[Recorded data]
___

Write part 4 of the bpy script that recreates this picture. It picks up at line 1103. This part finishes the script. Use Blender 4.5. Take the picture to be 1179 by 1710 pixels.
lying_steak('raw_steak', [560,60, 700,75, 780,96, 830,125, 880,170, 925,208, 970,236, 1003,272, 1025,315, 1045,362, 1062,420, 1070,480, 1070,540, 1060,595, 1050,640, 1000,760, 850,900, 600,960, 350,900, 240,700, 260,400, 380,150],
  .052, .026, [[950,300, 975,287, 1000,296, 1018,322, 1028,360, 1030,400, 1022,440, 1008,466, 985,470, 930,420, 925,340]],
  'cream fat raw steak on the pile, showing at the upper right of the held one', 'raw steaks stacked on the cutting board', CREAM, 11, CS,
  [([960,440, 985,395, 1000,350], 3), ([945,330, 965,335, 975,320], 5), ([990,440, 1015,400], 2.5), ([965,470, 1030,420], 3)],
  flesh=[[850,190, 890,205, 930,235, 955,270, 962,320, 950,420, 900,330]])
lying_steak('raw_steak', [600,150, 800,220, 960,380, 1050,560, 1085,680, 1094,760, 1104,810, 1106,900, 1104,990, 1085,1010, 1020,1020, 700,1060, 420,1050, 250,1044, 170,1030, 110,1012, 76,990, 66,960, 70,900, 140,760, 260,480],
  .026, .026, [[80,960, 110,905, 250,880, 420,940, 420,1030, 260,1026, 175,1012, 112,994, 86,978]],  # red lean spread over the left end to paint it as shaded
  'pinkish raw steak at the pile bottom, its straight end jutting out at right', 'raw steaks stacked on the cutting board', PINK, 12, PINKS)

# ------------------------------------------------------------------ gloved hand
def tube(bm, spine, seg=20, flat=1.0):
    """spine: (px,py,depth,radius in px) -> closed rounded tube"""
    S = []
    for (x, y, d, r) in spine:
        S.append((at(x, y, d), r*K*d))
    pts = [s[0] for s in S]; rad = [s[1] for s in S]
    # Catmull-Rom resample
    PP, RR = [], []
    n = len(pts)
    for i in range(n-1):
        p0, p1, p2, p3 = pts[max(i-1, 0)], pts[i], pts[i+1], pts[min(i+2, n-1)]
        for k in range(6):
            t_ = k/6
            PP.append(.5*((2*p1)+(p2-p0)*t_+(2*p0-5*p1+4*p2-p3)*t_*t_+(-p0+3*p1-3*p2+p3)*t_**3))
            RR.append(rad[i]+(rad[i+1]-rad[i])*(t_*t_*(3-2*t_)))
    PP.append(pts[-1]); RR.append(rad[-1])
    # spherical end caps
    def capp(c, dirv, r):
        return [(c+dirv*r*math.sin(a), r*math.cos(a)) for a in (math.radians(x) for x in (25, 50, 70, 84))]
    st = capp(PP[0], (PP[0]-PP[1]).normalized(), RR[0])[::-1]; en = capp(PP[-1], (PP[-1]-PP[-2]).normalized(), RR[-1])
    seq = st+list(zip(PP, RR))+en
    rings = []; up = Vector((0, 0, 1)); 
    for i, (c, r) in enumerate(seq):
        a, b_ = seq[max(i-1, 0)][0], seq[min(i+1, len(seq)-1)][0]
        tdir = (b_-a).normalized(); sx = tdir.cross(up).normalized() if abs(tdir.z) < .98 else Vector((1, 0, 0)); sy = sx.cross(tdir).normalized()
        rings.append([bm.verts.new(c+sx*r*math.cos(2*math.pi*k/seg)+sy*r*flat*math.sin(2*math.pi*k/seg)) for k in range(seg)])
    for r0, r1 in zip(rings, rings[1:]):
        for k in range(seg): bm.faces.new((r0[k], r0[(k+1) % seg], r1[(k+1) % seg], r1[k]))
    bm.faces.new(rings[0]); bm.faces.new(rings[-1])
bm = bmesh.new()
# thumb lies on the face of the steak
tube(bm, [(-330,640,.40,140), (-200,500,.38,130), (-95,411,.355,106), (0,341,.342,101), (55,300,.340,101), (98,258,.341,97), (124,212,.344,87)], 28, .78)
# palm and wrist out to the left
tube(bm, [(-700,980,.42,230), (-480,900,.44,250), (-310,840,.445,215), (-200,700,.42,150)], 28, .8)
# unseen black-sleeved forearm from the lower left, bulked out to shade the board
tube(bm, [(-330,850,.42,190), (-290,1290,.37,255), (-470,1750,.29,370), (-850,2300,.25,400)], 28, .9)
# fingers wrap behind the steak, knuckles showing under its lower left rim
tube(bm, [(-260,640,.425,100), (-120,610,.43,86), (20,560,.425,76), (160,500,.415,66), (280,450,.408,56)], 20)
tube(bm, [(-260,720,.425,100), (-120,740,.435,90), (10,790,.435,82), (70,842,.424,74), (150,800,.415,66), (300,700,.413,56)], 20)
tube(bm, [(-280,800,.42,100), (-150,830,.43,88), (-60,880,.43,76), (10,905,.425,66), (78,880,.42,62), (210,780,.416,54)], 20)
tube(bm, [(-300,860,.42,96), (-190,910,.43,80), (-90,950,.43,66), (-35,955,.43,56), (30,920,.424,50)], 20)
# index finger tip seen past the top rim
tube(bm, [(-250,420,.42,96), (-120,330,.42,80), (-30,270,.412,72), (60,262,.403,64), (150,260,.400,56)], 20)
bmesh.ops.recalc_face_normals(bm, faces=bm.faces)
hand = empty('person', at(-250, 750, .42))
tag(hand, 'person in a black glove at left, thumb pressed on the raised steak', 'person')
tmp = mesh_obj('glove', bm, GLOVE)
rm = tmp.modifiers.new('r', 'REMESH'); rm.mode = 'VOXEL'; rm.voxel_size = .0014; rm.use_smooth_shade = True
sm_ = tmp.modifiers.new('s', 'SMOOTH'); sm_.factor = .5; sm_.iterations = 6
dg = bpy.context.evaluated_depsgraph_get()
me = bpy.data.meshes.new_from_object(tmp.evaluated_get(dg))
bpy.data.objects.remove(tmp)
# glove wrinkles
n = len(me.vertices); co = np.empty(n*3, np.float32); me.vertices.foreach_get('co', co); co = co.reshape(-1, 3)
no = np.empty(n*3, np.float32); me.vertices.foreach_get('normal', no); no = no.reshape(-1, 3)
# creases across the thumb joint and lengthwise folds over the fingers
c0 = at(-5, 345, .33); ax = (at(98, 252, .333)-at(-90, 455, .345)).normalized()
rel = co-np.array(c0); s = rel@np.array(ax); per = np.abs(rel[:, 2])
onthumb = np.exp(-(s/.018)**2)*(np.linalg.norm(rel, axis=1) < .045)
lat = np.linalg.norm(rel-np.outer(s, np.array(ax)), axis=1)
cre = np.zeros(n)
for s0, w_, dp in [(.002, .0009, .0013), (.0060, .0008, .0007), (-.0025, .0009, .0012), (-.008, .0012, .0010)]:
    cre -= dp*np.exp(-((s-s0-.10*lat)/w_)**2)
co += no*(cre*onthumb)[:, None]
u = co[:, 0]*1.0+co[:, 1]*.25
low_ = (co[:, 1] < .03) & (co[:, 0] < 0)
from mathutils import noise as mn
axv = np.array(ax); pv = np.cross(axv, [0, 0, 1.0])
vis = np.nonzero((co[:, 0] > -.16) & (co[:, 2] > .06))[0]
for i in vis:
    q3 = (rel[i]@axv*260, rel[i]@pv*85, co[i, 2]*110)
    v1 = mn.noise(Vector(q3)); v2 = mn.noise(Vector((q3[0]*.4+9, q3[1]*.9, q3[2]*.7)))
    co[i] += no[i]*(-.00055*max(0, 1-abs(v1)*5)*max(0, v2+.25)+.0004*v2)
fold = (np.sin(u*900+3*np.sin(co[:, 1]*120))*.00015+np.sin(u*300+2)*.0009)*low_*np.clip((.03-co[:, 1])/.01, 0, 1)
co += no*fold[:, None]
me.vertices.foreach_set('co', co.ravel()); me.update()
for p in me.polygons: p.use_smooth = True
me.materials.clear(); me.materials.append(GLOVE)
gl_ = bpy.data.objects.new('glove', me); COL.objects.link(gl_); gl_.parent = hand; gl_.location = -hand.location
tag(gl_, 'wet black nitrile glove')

___

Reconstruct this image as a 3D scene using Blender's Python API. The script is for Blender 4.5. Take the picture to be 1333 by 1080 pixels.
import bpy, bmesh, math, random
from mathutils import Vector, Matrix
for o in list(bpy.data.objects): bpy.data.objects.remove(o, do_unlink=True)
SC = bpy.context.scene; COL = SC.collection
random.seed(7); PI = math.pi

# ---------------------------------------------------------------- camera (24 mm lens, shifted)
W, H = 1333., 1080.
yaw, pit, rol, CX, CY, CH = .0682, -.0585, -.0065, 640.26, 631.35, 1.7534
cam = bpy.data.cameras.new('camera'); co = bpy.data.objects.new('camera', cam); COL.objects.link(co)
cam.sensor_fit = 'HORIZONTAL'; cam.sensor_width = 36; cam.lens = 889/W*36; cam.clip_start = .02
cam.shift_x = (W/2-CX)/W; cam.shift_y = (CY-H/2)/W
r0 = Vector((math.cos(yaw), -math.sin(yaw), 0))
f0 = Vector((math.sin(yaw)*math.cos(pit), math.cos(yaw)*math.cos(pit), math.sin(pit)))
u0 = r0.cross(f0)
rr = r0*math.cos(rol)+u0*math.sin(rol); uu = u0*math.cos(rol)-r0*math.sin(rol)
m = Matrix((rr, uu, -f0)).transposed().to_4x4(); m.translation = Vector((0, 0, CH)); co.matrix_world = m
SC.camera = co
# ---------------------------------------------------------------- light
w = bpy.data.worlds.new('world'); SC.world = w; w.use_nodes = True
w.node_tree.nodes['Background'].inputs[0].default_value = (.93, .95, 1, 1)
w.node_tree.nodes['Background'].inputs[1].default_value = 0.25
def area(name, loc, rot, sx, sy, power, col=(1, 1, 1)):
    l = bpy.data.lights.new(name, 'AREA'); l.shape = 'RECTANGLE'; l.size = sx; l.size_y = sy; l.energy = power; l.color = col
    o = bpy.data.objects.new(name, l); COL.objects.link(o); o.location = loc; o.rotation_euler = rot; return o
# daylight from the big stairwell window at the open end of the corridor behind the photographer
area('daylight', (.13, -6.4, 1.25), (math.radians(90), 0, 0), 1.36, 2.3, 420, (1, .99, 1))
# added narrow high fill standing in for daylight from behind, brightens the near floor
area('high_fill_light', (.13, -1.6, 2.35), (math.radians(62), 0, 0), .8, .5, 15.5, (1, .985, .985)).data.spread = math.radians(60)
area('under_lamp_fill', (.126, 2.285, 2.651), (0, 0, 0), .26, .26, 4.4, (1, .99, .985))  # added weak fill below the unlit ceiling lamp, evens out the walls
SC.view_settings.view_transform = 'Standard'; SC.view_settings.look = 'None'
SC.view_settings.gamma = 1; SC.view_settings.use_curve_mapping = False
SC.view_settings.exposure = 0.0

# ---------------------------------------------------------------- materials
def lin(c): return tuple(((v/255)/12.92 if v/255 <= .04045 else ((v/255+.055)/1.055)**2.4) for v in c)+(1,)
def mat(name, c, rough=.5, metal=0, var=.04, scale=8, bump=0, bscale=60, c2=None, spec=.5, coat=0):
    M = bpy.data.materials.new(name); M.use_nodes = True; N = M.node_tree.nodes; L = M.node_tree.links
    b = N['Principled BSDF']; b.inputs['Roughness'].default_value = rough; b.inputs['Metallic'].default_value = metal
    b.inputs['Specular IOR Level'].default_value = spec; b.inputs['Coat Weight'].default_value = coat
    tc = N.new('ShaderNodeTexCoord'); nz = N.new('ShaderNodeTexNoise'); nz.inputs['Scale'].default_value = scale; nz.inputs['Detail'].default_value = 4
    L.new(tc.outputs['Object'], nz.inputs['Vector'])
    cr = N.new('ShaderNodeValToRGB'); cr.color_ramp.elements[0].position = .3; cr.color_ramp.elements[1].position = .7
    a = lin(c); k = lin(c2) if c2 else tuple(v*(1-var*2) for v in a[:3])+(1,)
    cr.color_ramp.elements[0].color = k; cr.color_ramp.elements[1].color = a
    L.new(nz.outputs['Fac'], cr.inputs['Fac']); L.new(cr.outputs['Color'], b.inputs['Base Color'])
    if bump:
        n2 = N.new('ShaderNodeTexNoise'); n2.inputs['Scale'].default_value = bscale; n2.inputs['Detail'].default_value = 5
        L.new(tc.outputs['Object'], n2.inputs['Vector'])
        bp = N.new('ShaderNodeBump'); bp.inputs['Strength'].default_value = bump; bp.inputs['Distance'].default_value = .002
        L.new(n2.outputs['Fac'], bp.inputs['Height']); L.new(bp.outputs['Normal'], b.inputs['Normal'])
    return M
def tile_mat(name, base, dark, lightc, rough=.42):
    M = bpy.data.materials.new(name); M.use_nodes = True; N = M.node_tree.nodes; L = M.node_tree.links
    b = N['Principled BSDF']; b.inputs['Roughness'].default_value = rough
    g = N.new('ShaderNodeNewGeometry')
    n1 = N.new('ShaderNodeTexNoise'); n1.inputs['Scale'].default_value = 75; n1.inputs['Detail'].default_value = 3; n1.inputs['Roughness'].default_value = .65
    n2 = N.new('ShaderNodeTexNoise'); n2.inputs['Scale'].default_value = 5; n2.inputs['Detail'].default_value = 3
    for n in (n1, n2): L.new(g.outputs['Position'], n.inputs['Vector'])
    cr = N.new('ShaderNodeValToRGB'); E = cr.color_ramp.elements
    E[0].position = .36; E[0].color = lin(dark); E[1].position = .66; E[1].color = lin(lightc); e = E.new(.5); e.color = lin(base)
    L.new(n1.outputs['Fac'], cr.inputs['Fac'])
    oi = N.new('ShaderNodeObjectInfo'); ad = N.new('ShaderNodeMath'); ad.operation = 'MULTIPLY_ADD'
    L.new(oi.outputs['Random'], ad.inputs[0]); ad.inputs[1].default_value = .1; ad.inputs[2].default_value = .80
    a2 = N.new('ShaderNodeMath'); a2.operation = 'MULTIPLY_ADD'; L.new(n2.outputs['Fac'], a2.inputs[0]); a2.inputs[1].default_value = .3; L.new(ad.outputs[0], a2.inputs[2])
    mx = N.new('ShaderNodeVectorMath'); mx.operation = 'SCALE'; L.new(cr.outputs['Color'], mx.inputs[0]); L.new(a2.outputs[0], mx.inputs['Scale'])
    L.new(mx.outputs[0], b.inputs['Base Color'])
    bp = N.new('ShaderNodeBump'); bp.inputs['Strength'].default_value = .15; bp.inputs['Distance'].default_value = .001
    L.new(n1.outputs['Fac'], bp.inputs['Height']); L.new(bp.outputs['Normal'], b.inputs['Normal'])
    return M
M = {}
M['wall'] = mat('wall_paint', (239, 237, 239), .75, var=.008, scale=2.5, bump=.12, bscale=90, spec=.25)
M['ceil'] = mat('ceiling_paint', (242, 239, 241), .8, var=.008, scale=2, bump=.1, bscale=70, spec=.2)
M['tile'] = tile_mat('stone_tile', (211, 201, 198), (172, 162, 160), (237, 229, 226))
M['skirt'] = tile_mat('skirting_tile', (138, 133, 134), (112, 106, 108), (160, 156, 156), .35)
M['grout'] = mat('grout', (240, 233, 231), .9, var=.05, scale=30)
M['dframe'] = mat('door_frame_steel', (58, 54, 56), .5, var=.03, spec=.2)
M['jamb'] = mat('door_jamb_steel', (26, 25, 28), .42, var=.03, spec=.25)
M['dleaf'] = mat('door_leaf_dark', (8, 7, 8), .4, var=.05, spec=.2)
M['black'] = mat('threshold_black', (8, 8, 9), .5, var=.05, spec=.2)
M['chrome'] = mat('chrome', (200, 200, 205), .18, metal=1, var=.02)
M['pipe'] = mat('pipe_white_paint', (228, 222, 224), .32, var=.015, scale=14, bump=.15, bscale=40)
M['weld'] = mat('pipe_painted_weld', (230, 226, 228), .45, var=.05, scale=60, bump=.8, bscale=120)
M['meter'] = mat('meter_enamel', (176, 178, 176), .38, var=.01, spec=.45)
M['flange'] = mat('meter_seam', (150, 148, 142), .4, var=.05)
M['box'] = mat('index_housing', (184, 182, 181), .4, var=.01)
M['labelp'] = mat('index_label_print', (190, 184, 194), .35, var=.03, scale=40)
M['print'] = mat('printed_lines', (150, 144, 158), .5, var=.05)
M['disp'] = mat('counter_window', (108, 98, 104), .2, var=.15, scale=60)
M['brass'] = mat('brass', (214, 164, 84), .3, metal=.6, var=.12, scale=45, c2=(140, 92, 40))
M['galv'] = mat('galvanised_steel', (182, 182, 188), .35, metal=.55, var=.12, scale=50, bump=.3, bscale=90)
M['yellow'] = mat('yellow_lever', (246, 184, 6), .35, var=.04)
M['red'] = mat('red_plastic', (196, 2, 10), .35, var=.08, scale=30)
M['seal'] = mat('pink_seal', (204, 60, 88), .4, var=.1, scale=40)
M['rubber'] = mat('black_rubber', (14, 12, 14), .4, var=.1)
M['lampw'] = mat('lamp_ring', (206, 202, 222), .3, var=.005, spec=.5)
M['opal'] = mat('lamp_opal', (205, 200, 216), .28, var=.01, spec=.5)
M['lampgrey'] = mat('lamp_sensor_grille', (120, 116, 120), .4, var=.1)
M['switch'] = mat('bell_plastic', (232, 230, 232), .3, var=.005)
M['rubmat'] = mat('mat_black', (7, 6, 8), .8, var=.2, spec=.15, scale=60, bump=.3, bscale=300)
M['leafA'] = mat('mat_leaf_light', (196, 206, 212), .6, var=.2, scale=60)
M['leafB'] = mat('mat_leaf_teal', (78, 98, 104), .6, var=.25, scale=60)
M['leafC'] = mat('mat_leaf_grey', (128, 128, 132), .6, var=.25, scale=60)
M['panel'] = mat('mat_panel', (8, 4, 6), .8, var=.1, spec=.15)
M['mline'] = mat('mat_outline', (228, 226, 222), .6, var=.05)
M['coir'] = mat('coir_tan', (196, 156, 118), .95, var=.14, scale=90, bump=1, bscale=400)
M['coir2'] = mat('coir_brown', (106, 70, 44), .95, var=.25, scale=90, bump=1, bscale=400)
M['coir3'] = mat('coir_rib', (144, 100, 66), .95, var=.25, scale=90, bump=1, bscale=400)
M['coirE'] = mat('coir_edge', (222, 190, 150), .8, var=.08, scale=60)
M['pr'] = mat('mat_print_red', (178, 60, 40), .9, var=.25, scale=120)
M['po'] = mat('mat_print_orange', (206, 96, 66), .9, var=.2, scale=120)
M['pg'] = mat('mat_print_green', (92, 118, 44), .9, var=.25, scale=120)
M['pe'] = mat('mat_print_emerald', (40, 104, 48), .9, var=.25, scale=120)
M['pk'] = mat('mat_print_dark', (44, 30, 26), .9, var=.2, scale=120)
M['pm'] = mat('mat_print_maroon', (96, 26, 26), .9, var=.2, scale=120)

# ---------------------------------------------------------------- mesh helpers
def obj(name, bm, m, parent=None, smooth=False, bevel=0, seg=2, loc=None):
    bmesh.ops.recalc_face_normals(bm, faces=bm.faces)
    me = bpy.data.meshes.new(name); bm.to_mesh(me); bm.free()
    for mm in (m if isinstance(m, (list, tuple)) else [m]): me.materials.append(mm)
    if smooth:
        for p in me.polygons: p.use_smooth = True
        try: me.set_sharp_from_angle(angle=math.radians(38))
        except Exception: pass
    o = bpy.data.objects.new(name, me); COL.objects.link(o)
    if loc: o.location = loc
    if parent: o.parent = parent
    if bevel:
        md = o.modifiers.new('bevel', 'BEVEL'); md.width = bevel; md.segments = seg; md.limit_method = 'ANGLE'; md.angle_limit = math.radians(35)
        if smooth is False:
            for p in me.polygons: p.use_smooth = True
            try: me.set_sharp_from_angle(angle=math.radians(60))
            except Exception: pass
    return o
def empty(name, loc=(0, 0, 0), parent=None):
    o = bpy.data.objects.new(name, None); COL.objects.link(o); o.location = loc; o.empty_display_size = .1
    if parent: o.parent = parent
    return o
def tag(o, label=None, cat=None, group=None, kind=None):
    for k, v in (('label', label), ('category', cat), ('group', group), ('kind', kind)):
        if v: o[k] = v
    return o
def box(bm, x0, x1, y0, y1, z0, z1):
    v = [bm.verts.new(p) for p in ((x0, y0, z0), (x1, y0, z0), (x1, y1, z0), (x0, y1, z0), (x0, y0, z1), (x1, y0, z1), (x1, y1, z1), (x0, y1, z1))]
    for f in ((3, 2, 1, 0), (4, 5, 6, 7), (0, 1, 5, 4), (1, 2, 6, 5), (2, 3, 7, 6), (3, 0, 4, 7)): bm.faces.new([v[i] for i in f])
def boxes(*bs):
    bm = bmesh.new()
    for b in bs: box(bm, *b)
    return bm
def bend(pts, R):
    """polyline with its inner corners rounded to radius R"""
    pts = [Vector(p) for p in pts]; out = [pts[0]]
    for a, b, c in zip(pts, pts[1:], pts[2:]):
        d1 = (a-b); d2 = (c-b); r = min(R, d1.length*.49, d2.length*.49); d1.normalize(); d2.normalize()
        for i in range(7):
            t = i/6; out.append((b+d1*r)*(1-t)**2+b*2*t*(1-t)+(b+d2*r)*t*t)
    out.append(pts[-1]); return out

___

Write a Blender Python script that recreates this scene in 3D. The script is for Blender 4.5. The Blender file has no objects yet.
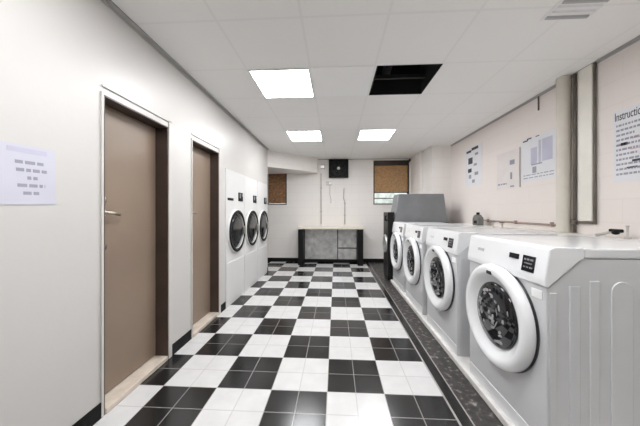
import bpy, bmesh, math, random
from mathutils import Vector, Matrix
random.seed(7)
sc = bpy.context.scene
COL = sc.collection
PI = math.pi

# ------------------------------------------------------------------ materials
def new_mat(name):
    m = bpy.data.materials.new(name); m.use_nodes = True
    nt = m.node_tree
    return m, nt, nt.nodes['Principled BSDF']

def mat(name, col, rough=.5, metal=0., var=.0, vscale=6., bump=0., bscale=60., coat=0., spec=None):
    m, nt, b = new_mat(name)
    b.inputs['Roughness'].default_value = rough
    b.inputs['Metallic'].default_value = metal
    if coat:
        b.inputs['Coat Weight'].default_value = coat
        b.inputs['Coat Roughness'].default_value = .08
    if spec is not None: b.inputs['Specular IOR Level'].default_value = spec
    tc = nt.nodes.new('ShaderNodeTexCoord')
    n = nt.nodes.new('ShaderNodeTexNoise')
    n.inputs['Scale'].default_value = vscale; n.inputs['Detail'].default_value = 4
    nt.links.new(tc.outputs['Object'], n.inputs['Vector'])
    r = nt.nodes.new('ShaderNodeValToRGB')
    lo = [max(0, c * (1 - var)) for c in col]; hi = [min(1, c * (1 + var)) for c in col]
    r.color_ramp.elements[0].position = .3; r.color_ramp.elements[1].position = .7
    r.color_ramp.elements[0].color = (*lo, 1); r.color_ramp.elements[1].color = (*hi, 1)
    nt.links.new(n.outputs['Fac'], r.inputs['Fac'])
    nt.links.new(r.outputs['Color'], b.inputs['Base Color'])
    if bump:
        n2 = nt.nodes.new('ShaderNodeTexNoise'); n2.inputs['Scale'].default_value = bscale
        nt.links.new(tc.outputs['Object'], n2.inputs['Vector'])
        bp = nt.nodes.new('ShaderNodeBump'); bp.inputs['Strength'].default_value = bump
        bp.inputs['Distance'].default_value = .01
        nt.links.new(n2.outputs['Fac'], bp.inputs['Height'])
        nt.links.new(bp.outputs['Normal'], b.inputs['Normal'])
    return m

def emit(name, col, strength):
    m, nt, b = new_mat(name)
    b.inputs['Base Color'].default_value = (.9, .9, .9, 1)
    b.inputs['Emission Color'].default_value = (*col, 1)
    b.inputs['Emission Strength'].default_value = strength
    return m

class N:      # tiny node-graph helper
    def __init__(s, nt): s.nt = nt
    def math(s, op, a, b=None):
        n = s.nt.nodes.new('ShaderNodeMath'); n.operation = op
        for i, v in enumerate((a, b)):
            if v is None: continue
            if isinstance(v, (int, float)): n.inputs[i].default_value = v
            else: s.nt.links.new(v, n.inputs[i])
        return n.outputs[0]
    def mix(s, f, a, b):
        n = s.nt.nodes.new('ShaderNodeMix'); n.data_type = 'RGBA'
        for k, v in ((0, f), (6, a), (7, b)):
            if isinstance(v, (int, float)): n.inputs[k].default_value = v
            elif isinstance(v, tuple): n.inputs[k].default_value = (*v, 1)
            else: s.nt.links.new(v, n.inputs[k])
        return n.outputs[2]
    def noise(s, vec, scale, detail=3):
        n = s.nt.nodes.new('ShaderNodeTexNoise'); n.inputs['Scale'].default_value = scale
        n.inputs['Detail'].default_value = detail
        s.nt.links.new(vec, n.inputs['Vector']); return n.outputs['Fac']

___

- Task brief
Return each line of the listing that holds the string "Python".

- Expected answer
Reconstruct this image as a 3D scene using Blender's Python API. The script is for Blender 4.5. Take the picture to be 1333 by 1080 pixels.
Write a Blender Python script that recreates this scene in 3D. The script is for Blender 4.5. The Blender file has no objects yet.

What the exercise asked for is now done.